GOAL OF THE EXERCISE:
Take the lines from the head of the listing through the one bearing "FU, FV = cu, cv" and copy them exactly, leaving every picture out.

DATA FOR PROCESSING:

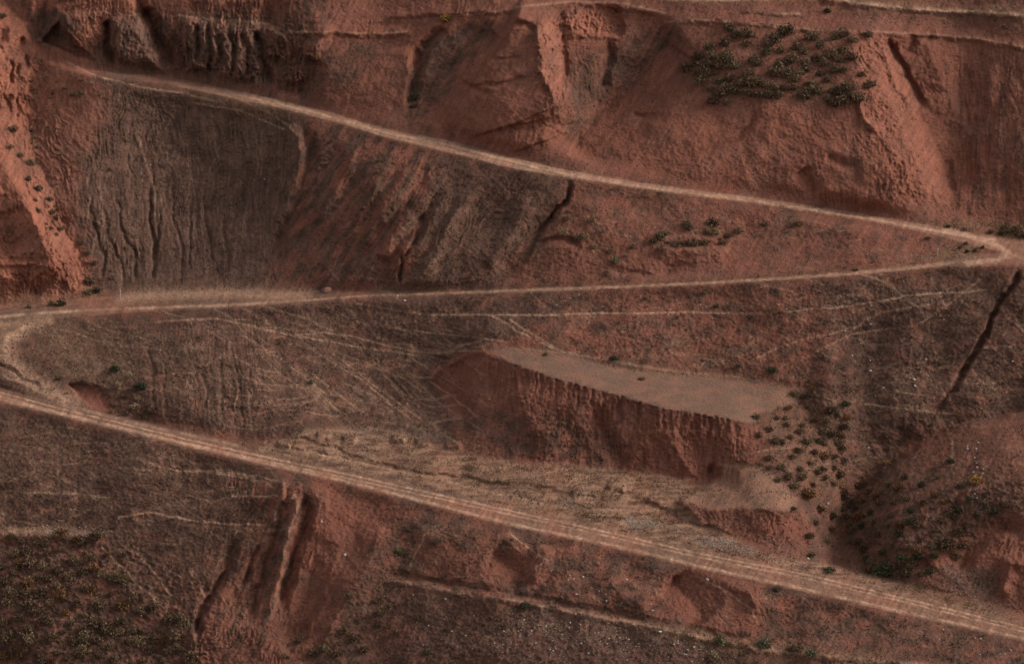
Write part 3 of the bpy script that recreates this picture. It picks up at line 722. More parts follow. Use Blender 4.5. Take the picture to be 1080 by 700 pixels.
rills([(160, 340), (290, 335), (280, 460), (160, 440)], 2, 6, 50, 0.5, 618)
rills([(230, 500), (340, 510), (330, 700), (190, 700)], -22, 6, 34, 1.0, 619)
rills([(440, 575), (580, 580), (570, 615), (450, 610)], 4, 4, 20, 0.5, 620)
rills([(690, 606), (800, 612), (815, 660), (690, 640)], 8, 4, 26, 0.7, 621)
rills([(980, 545), (1120, 540), (1120, 650), (980, 610)], -25, 6, 24, 0.7, 622)
rills([(716, 528), (834, 538), (860, 585), (740, 556)], 3, 4, 20, 0.6, 623)
rills([(600, 300), (1080, 285), (960, 460), (880, 400), (640, 380)], -6, 9, 50, 0.25, 624)
lump = np.clip(fbm(cu / 5.5, cv / 4.2, 701, 2) + 0.1, 0, 1)
for poly, am in [([(-60, 566), (130, 566), (240, 620), (230, 720), (-60, 720)], 1.5), ([(815, 405), (895, 415), (890, 530), (830, 500)], 1.3), ([(890, 530), (960, 480), (1080, 470), (1080, 545), (960, 600), (900, 600)], 1.2), ([(600, 240), (780, 245), (760, 290), (560, 290)], .8),
                 ([(600, 650), (800, 690), (500, 705), (400, 660)], .8), ([(80, 400), (160, 400), (165, 445), (115, 440)], 1.2)]:
    rel = rel - region(poly, 5, 1) * am * 0.35 * lump
# fractured faces
for poly, am in [([(-60, -10), (50, 50), (40, 130), (104, 320), (-60, 320)], 0.6), ([(560, 16), (660, 8), (656, 40), (604, 44), (600, 120), (572, 110)], 1.3), ([(900, 34), (930, 36), (1008, 215), (930, 215)], .7), ([(100, 12), (340, 20), (330, 92), (110, 80)], 1.1), ([(60, -10), (110, -10), (106, 70), (76, 50)], .8), ([(510, 375), (800, 446), (790, 510), (560, 490)], .35)]:
    fr = np.abs(fbm(cu / 9, cv / 12, 951, 3)) ** 0.7 + 0.5 * np.abs(fbm(cu / 4, cv / 4.5, 953, 2)) ** 0.7
    rel = rel + region(poly, 5, 1) * am * (fr - 0.4)
# broken edge of the plateau
D2 = D + OFF * (0.04 + 0.96 * wroad) + rel * rough * (0.35 + 0.65 * wroad) + tread * rough
# wheel ruts on the roads
rut = np.exp(-((cv - (LT + 4.5)[None, :]) / 1.1) ** 2) + np.exp(-((cv - (LT + 8.5)[None, :]) / 1.1) ** 2)
D2 = D2 + 0.25 * rut + bench * fbm(cu / 8, cv / 3, 801, 3) * 0.35
FU, FV = cu, cv

# ------------------------------------------------------------------ build the sheet
def axis(a, b, lo, hi, far_lo, far_hi, step=1.0):
    mid = np.arange(a, b + .1, step)
    l = [a]; s = step
    while l[-1] > far_lo: s *= 1.12; l.append(l[-1] - s)
    r = [b]; s = step
    while r[-1] < far_hi: s *= 1.12; r.append(r[-1] + s)
    return np.concatenate([np.array(l[1:])[::-1], mid, np.array(r[1:])])


gu = axis(-14, 1094, 0, 0, -900, 2000, 1.0)
gv = axis(-12, 712, 0, 0, -390, 1000, 1.0)
GU, GV = np.meshgrid(gu, gv)
qf = np.zeros(GU.shape)
cidx = np.clip(GU[0] - U0, 0, CW - 1).astype(int)
for j in range(len(gu)):
    qf[:, j] = np.interp(gv, RV[:, cidx[j]], RQ[:, cidx[j]])
inC = (GU >= U0) & (GU <= U0 + CW - 2) & (GV >= V0) & (GV <= V0 + CH - 2)
dd = samp(D2, GU, GV)
edge_off = dd - samp(D, GU, GV)
GD = np.where(inC, dd, 1 / qf + edge_off + fbm(GU / 60, GV / 50, 900, 4) * 2.5)


def to_world(U, V, d):
    return np.stack([d * (U - 540) * K, d * (CP + (350 - V) * K * SP), CAMZ + d * ((350 - V) * K * CP - SP)], -1)


W = to_world(GU, GV, GD)
NR, NC = GU.shape
mk = {k: samp(a, GU, GV) for k, a in dict(red=red, grass=grass, pale=pale, orange=orange, grey=grey, streak=streak * 0.5 + 0.5, rough=rough).items()}
road_id = (samp(roadU, GU, GV) > .5) * (GU > 60) * (GU < 1120) + (samp(roadM, GU, GV) > .5) * (GU < 1120) + (samp(roadL, GU, GV) > .5)
lab = np.zeros(GU.shape, int)
lab[samp(leftridge, GU, GV) > .5] = 1
lab[samp(plateau, GU, GV) > .5] = 2
lab[samp(floorm, GU, GV) > .5] = 3
scarp = region([(508, 373), (524, 377), (540, 384), (640, 414), (775, 443), (798, 456), (796, 500), (770, 516), (740, 508), (640, 492), (520, 480), (515, 430)], 1.0, 0.2)
lab[(samp(scarp, GU, GV) > .5) & (lab == 0)] = 4
lab[(samp(shelf2, GU, GV) > .5)] = 2
lab[road_id > 0] = 5
f = seg_field([(398, 608), (440, 617), (500, 628), (540, 633), (600, 645), (660, 655), (720, 668), (800, 684), (900, 694), (1010, 704), (1100, 712)], 8)
tr = np.zeros((CH, CW)); tr[f[0]] = (f[1] < 3.2)
lab[samp(tr, GU, GV) > .5] = 6


def ground_mat():
    m = bpy.data.materials.new('ground'); m.use_nodes = True
    n = m.node_tree; N = n.nodes; Lk = n.links
    bs = N['Principled BSDF']; bs.inputs['Roughness'].default_value = 0.95
    bs.inputs['Specular IOR Level'].default_value = 0.15
    at1 = N.new('ShaderNodeAttribute'); at1.attribute_name = 'cover_a'
    at2 = N.new('ShaderNodeAttribute'); at2.attribute_name = 'cover_b'
    s1 = N.new('ShaderNodeSeparateColor'); Lk.new(at1.outputs['Color'], s1.inputs[0])
    s2 = N.new('ShaderNodeSeparateColor'); Lk.new(at2.outputs['Color'], s2.inputs[0])
    tc = N.new('ShaderNodeTexCoord')
    def noise(scale, det=4, rough_=0.6, vec=None):
        t = N.new('ShaderNodeTexNoise'); t.inputs['Scale'].default_value = scale; t.inputs['Detail'].default_value = det
        t.inputs['Roughness'].default_value = rough_
        Lk.new(vec or tc.outputs['Object'], t.inputs['Vector']); return t.outputs['Fac']
    def math_(op, a, b=None, c=None, clamp=False):
        t = N.new('ShaderNodeMath'); t.operation = op; t.use_clamp = clamp
        for i, x in enumerate((a, b, c)):
            if x is None: continue
            if isinstance(x, (int, float)): t.inputs[i].default_value = x
            else: Lk.new(x, t.inputs[i])
        return t.outputs[0]
    def ramp(x, a, b):
        t = N.new('ShaderNodeMapRange'); t.interpolation_type = 'SMOOTHSTEP'; Lk.new(x, t.inputs[0]); t.inputs[1].default_value = a; t.inputs[2].default_value = b
        return t.outputs[0]
    def mix(f_, a, b):
        t = N.new('ShaderNodeMix'); t.data_type = 'RGBA'
        if isinstance(f_, float): t.inputs[0].default_value = f_
        else: Lk.new(f_, t.inputs[0])
        for i, x in ((6, a), (7, b)):
            if isinstance(x, tuple): t.inputs[i].default_value = (*x, 1)
            else: Lk.new(x, t.inputs[i])
        return t.outputs[2]
    n_big = noise(0.06, 5); n_mid = noise(0.45, 6, 0.65); n_fine = noise(2.2, 5, 0.7); n_gr = noise(7.0, 3, 0.7)
    redf = ramp(math_('ADD', s1.outputs[0], math_('MULTIPLY', math_('SUBTRACT', n_mid, 0.5), 0.7)), 0.15, 0.85)
    clay = mix(n_big, (0.255, 0.092, 0.059), (0.178, 0.074, 0.050))
    clay = mix(ramp(n_mid, .5, .75), clay, (0.285, 0.112, 0.077))
    clay = mix(s2.outputs[0], clay, (0.42, 0.158, 0.097))  # brighter sunlit orange painted over the clay's own red
    shale = mix(ramp(n_mid, .3, .7), (0.078, 0.041, 0.030), (0.142, 0.072, 0.050))
    shale = mix(ramp(n_big, .4, .7), shale, (0.118, 0.062, 0.042))
    col = mix(redf, shale, clay)
    greyf = math_('MULTIPLY', s2.outputs[1], ramp(n_mid, .2, .6))
    col = mix(greyf, col, (0.190, 0.114, 0.085))
    gf = math_('MULTIPLY', s1.outputs[1], ramp(n_fine, .3, .6))
    gcol = mix(ramp(n_mid, .4, .62), (0.320, 0.172, 0.105), (0.220, 0.138, 0.080))
    col = mix(gf, col, gcol)
    pf = math_('MULTIPLY', s1.outputs[2], math_('ADD', 0.75, math_('MULTIPLY', n_fine, 0.5)), clamp=True)
    col = mix(pf, col, mix(n_mid, (0.60, 0.355, 0.238), (0.49, 0.30, 0.195)))
    # mottling: stones, clods and thin dry stems
    val = math_('MULTIPLY', math_('ADD', 0.5, math_('MULTIPLY', n_fine, 1.0)), math_('ADD', 0.6, math_('MULTIPLY', n_gr, 0.8)))
    val = math_('MULTIPLY', val, math_('ADD', 0.62, math_('MULTIPLY', s2.outputs[2], 0.76)))
    hsv = N.new('ShaderNodeHueSaturation'); Lk.new(col, hsv.inputs['Color']); Lk.new(val, hsv.inputs['Value'])
    Lk.new(hsv.outputs[0], bs.inputs['Base Color'])
    bp = N.new('ShaderNodeBump'); bp.inputs['Strength'].default_value = 1.0; bp.inputs['Distance'].default_value = 0.36
    Lk.new(math_('ADD', n_fine, math_('MULTIPLY', n_gr, 0.4)), bp.inputs['Height'])
    Lk.new(bp.outputs[0], bs.inputs['Normal'])
    return m


GM = ground_mat()
idx = np.arange(NR * NC).reshape(NR, NC)
quads = np.stack([idx[:-1, :-1], idx[1:, :-1], idx[1:, 1:], idx[:-1, 1:]], -1).reshape(-1, 4)
flab = lab[:-1, :-1].reshape(-1)
Wf = W.reshape(-1, 3)
colA = np.stack([mk['red'], mk['grass'], mk['pale'], np.ones_like(mk['red'])], -1).reshape(-1, 4)
colB = np.stack([mk['orange'], mk['grey'], mk['streak'], np.ones_like(mk['red'])], -1).reshape(-1, 4)


def sheet(name, lid, label, category):
    q = quads[flab == lid]
    used, inv = np.unique(q, return_inverse=True)
    q = inv.reshape(-1, 4)
    me = bpy.data.meshes.new(name)
    me.vertices.add(len(used)); me.vertices.foreach_set('co', Wf[used].astype(np.float32).ravel())
    me.loops.add(q.size); me.loops.foreach_set('vertex_index', q.astype(np.int32).ravel())
    me.polygons.add(len(q)); me.polygons.foreach_set('loop_start', np.arange(0, q.size, 4, dtype=np.int32))
    me.polygons.foreach_set('loop_total', np.full(len(q), 4, dtype=np.int32))
    me.update(calc_edges=True)
    me.polygons.foreach_set('use_smooth', np.ones(len(q), bool))
    for nm, arr in (('cover_a', colA), ('cover_b', colB)):
        at = me.color_attributes.new(nm, 'FLOAT_COLOR', 'POINT')
        at.data.foreach_set('color', arr[used].astype(np.float32).ravel())
    me.materials.append(GM)
    o = bpy.data.objects.new(name, me); C.objects.link(o)
    o['kind'] = 'structure'; o['label'] = label; o['category'] = category
    return o


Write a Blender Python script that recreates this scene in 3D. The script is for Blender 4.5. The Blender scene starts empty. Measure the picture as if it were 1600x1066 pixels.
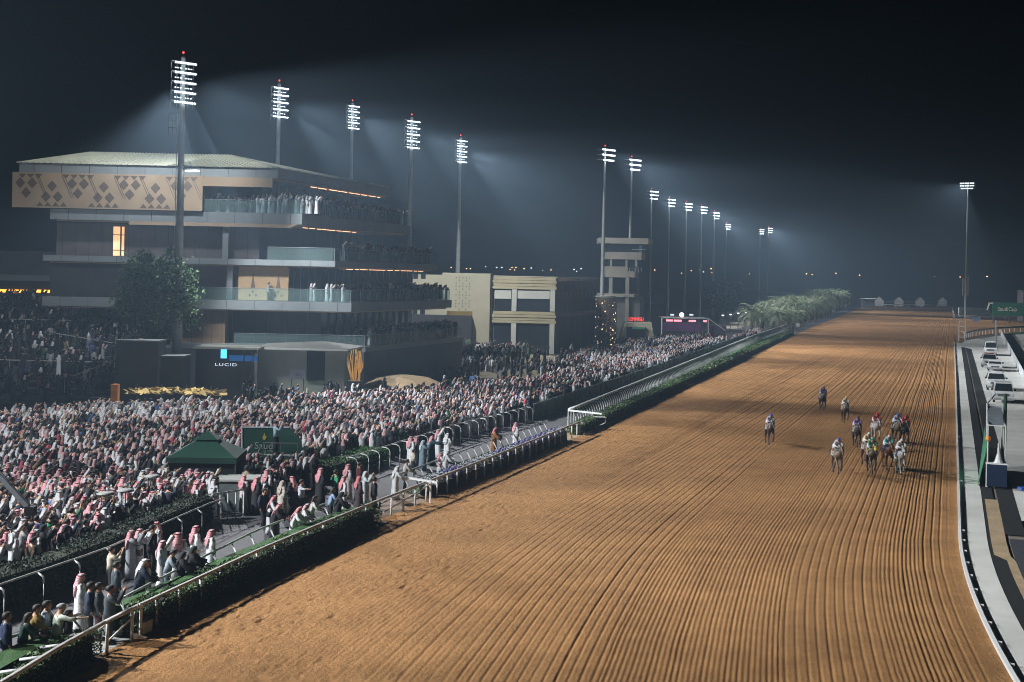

COMPLETED TASK:
Write part 3 of the bpy script that recreates this picture. It picks up at line 722. More parts follow. Use Blender 4.5. Take the picture to be 1080 by 700 pixels.
rills([(160, 340), (290, 335), (280, 460), (160, 440)], 2, 6, 50, 0.5, 618)
rills([(230, 500), (340, 510), (330, 700), (190, 700)], -22, 6, 34, 1.0, 619)
rills([(440, 575), (580, 580), (570, 615), (450, 610)], 4, 4, 20, 0.5, 620)
rills([(690, 606), (800, 612), (815, 660), (690, 640)], 8, 4, 26, 0.7, 621)
rills([(980, 545), (1120, 540), (1120, 650), (980, 610)], -25, 6, 24, 0.7, 622)
rills([(716, 528), (834, 538), (860, 585), (740, 556)], 3, 4, 20, 0.6, 623)
rills([(600, 300), (1080, 285), (960, 460), (880, 400), (640, 380)], -6, 9, 50, 0.25, 624)
lump = np.clip(fbm(cu / 5.5, cv / 4.2, 701, 2) + 0.1, 0, 1)
for poly, am in [([(-60, 566), (130, 566), (240, 620), (230, 720), (-60, 720)], 1.5), ([(815, 405), (895, 415), (890, 530), (830, 500)], 1.3), ([(890, 530), (960, 480), (1080, 470), (1080, 545), (960, 600), (900, 600)], 1.2), ([(600, 240), (780, 245), (760, 290), (560, 290)], .8),
                 ([(600, 650), (800, 690), (500, 705), (400, 660)], .8), ([(80, 400), (160, 400), (165, 445), (115, 440)], 1.2)]:
    rel = rel - region(poly, 5, 1) * am * 0.35 * lump
# fractured faces
for poly, am in [([(-60, -10), (50, 50), (40, 130), (104, 320), (-60, 320)], 0.6), ([(560, 16), (660, 8), (656, 40), (604, 44), (600, 120), (572, 110)], 1.3), ([(900, 34), (930, 36), (1008, 215), (930, 215)], .7), ([(100, 12), (340, 20), (330, 92), (110, 80)], 1.1), ([(60, -10), (110, -10), (106, 70), (76, 50)], .8), ([(510, 375), (800, 446), (790, 510), (560, 490)], .35)]:
    fr = np.abs(fbm(cu / 9, cv / 12, 951, 3)) ** 0.7 + 0.5 * np.abs(fbm(cu / 4, cv / 4.5, 953, 2)) ** 0.7
    rel = rel + region(poly, 5, 1) * am * (fr - 0.4)
# broken edge of the plateau
D2 = D + OFF * (0.04 + 0.96 * wroad) + rel * rough * (0.35 + 0.65 * wroad) + tread * rough
# wheel ruts on the roads
rut = np.exp(-((cv - (LT + 4.5)[None, :]) / 1.1) ** 2) + np.exp(-((cv - (LT + 8.5)[None, :]) / 1.1) ** 2)
D2 = D2 + 0.25 * rut + bench * fbm(cu / 8, cv / 3, 801, 3) * 0.35
FU, FV = cu, cv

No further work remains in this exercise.